In the year 1800 Dr Brown had been appointed chaplain in ordinary to his majesty, and in 1804 dean of the chapel royal, and of the most ancient and most noble order of the Thistle. He was last of all appointed to read the Gordon lecture in Marischal College, and he delivered his inaugural discourse on the 22d of November 1825. It was published under the title of a "Lecture introductory

to the Course of Practical Religion, instituted by the Will of John Gordon, Esq. of Murtle." Aberd. 1826, 8vo.

All his publications have not yet been enumerated. Before he quitted Utrecht, he had published a poem entitled "An Essay on Sensibility;" and at a more recent period he sent to the press "Philemon, or the Progress of Virtue; a Poem." Edinb. 1809, 2 vols. 8vo. Beside the works which we have mentioned, he printed several detached sermons, and likewise the following tracts. An Examination of the Causes and Conduct of the present War with France, and of the most effectual Means of obtaining a speedy, a secure, and an honourable Peace: together with some Observations on the late Negotiations at Lisle. Lond. 1798, 8vo. This pamphlet was published without the author's name. Letters to the Rev. Dr. George Hill, Principal of St Mary College, St Andrews. Aberd. 1801, 8vo. Remarks on certain Passages of "An Examination of Mr Dugald Stewart's Pamphlet, by one of the Ministers of Edinburgh;" relative to subjects nearly connected with the Interests of Religion and Learning.
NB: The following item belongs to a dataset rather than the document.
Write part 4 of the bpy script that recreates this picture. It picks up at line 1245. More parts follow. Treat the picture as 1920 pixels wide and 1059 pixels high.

Aberd. 1806, 8vo. A Letter to George Hill, D.D. Principal of St Mary's College, St Andrews; occasioned by the publication of the Substance of his Speech in the General Assembly, May 23, 1807. Edinb. 1807, 8vo. Nobilissimi Viri, Georgii Marchionis de Huntly, Domini de Gordon, Provinciae Aberdonensis Praefecti Regii, Academiae Marischallianae Cancellarii, xxiio Decembris die anno Christi M.DCCC.XVo inaugurandi Formula atque Modus. Aberdoniae, 1816, 4to. Librorum Societas; Carmen, recitatum in Comitibus Academicis quae prima post Ferias aestivas an. M.DCCC.XIX. habebantur. Aberd. 1830, 8vo.

Although his health had never been robust, and he reached a very advanced period of life, he retained his mental faculties till the day of his death; and his dissolution was rather occasioned by the gradual decay of his bodily frame, than by any acute suffering. For two years his strength had imperceptibly declined; and although the decline became rapid about a week before his decease, yet he did not relinquish his usual employments. Reduced as he was to extreme weakness, he wrote part of a letter to two of his sons on the very last day of his mortal existence: to his third son, the Greek professor in Marischal College, he dictated a few sentences within six hours of his decease. Having been assisted to move from his bed-chamber to the parlour, he continued till midnight in the society of his family: after joining in their domestic devotions, he was with much difficulty removed to his bed; he then slept quietly for three hours, and having repeatedly spoken in a cool and intelligible manner, he calmly breathed his last at four in the morning. So gently was the spark of life extinguished, that his family did not mark the precise time. He died on the eleventh of May 1830, in the seventy-sixth year of his age. It has been faithfully stated that the regrets of his fellow-citizens, and of a numerous circle of friends in various parts of the kingdom, have paid to his character the most affecting and unequivocal tribute which can be offered to the memory of those who have neither lived unnoticed nor died unhonoured. And we cannot refrain from adding, in the words of Minucius Felix, "Nec immerito discedens vir eximius et sanctus, immensum sui desiderium nobis reliquit."

Dr Brown was of the middle size, and had a very intelligent countenance. He had been much accustomed to elegant society, and his manners were easy and polished, but, in a certain sense, he never could be initiated in the ways of the world: he possessed an unusual singleness of heart, and so habitual a regard for what is upright and manly in the human character, that he not unfrequently displayed his caution less prominently than his honesty. He was not without considerable warmth of temper, but at the

same time he was open, sincere, and generous: nor is this ardour and intensity of feeling so easily separated from quickness of discernment and vigour of perception. Men of a colder temperament, possessing less than one half of his moral excellence, may pass through life with a very decent share of respectability. His talents and learning are not unknown to the public; but his warmth of affection, his rectitude of purpose, and his fervour of piety, are best known to those who had frequent opportunities of seeing him in the circle of his own family, or in the house of an intimate friend. To an unusual share of classical learning Dr Brown added a very familiar acquaintance with several of the modern languages. Latin and French he wrote and spoke with great facility. His successive study of ethics, jurisprudence, and theology, had habituated his mind with the most important topics of speculation, relating to the present condition of man and to his future destiny. His political sentiments were liberal and expansive, not cautiously circumscribed by one party-circle, or coldly limited to one small spot of earth, but connected with ardent aspirations after the general improvement and happiness of the human race. The liberality of his theological opinions was widely removed from indifference. His reading in divinity had been very extensive: he was well acquainted with the works of British and foreign theologians, particularly of those who wrote in the Latin language during the seventeenth century. In his more elaborate publications he evinces no mean portion of erudition, ingenuity, and judgment; but the intellectual vigour and promptitude which he displayed in conversation, were such as to impress many of his friends with a still higher opinion of his capabilities than they derived from any of the numerous works which he communicated to the public. (x.)